Senator Lindsey Graham Is Introducing a Bill to Increase Detention of Migrant Children From 20 Days to 100 Days

Senate Judiciary Committee Chairman Lindsey Graham, a South Carolina Republican, holds a news conference to discuss the summary of special counsel Robert Mueller's investigation at the U.S. Capitol on March 25, in Washington, D.C. Graham said he plans to introduce a bill that would increase detention limits for migrant children from 20 days to 100 days. Chip Somodevilla/Getty

Senator Lindsey Graham plans to introduce immigration legislation on Wednesday that he said would "stop 90 percent of the illegal immigration from Central America."

Breaking down his plan to deter asylum seekers from crossing the U.S. border outside of designated ports of entry, Graham told Sunday Morning Futures host Maria Bartiromo that he wanted to see the number of days migrant children could be held in detention increased from 20 to 100 days.

"We got a perfect storm now because of broken laws," Graham told Bartiromo in a Sunday interview.

"Word is out on the street in Central America, if you bring a minor child with you to America, we can only hold a minor child for 20 days, where we release everybody, including the adults. They never show up for the hearing because it's three years from now," Graham said.

"You can only hold a minor for 20 days. We're going to go to 100 days," he said.

The South Carolina Republican was referring to the "20-day rule" outlined in the 1997 Flores agreement, which stemmed from a Supreme Court case that set the nation's standards on the treatment of migrant children in federal custody.

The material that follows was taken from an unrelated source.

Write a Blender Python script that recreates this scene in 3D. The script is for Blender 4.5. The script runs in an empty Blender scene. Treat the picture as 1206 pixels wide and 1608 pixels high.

The 20-day rule is one that Trump administration officials, including President Donald Trump himself, had repeatedly hit back against.

In addition to extending the 20-day cap for child detention to 100 days, Graham said his bill would also make other dramatic changes to the asylum system, including ending the practice of allowing asylum seekers to make their claims at the border.

"Most importantly, you can no longer apply for asylum at our border. If you're from Central America, you have to apply for asylum at a consulate in your country," he said.

"We're going to set up one in Mexico. You can apply. If you don't apply there, you're going to be turned down when you get to our border," Graham continued. "So we're going to change the underlying broken laws to stop what I think is literally an invasion of people from Central America."

Graham said he planned on introducing the new legislation on Wednesday. The Senate Judiciary Committee, which he chairs, is expected to hold a hearing and vote on the bill.

It is unclear whether it will garner support among Republicans, and it is unlikely to attract support from Democrats. Already predicting opposition to his bill, Graham said Democrats would "do one of two things: Work with us to find a bipartisan solution [or] ignore the problem.

"And if they ignore the problem, it's going to help Trump," he said. "If they work with us, it helps the whole country."